Monday, 25 January 2016

Farmer's Market

The last couple of Saturdays I've been going to the closest farmer's market, in Newmarket Square, off Cork Street (in Dublin, Ireland, for my international readers). The walk down isn't the most beautiful, nor health-giving, being one of the biggest main roads in Dublin. But I content myself with the knowledge that this road, one of the 5 arterial roads of Dublin, runs along the same lines as the pre- Christian Slighe Dala route, which connected the magical hill of Tara with parts of Ireland. Imagining myself as the legendary princess Niamh Chinn Oir, I pass over the canal:

Which is still lovely, even in winter. Then down Cork Street, past this ruin, where I always imagine the many women who lived and loved in those rooms, tending those fires, feeding their babies. 

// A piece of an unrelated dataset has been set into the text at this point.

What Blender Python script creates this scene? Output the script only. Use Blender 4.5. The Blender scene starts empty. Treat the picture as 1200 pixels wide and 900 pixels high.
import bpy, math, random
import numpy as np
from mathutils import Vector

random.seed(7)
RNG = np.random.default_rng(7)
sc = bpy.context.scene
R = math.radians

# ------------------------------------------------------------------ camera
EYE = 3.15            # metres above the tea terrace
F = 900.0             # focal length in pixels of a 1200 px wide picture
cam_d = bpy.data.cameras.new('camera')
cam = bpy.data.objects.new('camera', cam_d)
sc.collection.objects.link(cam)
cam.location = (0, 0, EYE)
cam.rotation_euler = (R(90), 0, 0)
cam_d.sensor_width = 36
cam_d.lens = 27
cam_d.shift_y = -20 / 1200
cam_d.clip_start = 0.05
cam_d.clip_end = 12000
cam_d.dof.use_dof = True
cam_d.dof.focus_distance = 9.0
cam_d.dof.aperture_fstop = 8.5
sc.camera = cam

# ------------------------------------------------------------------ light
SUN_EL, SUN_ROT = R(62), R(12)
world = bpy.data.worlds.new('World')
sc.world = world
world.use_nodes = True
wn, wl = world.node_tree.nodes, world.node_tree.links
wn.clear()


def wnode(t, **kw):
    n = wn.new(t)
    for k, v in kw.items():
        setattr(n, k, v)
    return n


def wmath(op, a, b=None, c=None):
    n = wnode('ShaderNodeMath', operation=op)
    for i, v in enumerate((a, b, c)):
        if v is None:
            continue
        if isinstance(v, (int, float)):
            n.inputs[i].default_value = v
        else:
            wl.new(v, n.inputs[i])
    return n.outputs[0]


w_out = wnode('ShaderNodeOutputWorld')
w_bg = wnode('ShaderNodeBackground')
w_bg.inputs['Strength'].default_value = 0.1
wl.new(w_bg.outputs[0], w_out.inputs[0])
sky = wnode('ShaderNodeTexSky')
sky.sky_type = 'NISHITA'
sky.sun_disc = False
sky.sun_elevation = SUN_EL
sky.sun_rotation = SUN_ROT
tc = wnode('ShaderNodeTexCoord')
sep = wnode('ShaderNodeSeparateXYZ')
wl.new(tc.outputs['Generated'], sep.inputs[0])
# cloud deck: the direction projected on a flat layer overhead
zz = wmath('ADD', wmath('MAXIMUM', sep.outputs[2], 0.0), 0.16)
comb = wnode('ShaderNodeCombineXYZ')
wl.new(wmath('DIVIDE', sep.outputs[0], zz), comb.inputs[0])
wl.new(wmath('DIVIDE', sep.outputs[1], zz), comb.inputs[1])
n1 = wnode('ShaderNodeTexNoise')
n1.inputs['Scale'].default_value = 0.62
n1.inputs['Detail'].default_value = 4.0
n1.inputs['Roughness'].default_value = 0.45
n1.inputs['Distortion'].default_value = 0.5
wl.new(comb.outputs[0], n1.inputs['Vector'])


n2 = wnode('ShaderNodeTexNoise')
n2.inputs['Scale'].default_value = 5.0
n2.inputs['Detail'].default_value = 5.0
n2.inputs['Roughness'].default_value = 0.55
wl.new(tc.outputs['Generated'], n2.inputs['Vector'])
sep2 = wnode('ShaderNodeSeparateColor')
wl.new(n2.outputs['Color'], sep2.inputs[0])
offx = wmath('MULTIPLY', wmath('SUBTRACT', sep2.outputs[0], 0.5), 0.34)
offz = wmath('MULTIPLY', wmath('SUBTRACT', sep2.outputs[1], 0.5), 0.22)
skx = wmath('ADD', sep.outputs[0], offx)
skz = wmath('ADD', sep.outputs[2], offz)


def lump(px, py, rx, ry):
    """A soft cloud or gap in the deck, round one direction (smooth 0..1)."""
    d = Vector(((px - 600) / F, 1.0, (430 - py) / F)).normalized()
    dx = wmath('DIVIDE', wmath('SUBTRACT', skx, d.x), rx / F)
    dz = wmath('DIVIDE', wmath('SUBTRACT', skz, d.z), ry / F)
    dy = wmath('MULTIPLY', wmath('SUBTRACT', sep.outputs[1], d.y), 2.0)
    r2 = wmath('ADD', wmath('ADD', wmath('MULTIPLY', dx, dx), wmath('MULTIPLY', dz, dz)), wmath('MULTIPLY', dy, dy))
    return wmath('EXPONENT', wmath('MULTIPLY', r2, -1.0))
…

And arrive at the hipster-haven which is the Green Door Market. Open a couple of years now I think, and home to coffee, crepes and organic meat and produce. I bought a chicken there which cost about as much as a pet would, but I carried its carcass lovingly home, resisted the urges to vomit/bury it and it fed my family for a week. First roasted, eaten hot and cold, then the carcass boiled as bone broth. Did you know there's a plastic bag of giblets up its bum? We didn't. The second week I went to the market I brought my wheeled shopping trolley, and it was a much better method of transportin' me vittles. (Sorry, started watching Poldark last night)

The Green Door Market
I'm now a card-carrying member of the Dublin Food Co-op, which gives me a whopping 5% off my purchases there... hmm. I'd have loved 10%, as I still find the prices there are pretty high. I could get organic oats in a large-chain supermarket and save more money. But ethically I prefer shopping in the co-op so I pay the extra. I have to remind myself that I wouldn't bat an eyelid at a bill of 60 euros in Tesco, so why am I worrying about it in an organic context? Here I can buy actual organic, Irish produce, dusted with dirt, actual soil that they grew in. That's authentic, whereas hydroponically produced produce from Spain and Morocco is not. This will give us the full complement of nutrients, the other will not. It's a trade-off. As they say "Pay the farmer now or the doctor later"... (For the record we still buy some food (including fresh produce) in large-chain supermarkets, but we are increasing the amount of Irish organic stuff and decreasing the other.)

The Dublin Food Co-op
I love the cafe in the Food Co-op, there's a children's play area, where my baby was happy to leave the sling and suck on some plastic toys. I get a lovely falafel wrap from a stall holder and enjoy a cup of herbal tea. I also pick the brains of the poor herbalist on her stall, every week I've new questions and she answers them with grace. I swear by her tinctures too.  There was a seisiun there a couple of weeks ago, four ladies playing whistles and accordions, which gave a lovely atmosphere. There are also an abundance of babies in slings and breastfeeding toddlers, so I feel right at home.

Then to the bus stop with my purchases:

Chicken Licken, raw milk, celeriac, apples, salt and fennel among other things
The baby made friends with a lady on the bus, we swapped life stories in the way you do when you know you only have 10 minutes together, and we were home. I'm going to make a habit of this, it's a good walk in the open (but not fresh) air, and every time I go I see new things I want to try. This is a great way to find out what's in season and of course you can ask the stallholders how best to cook the produce.

Is there a Farmer's market near you? What do you love to buy?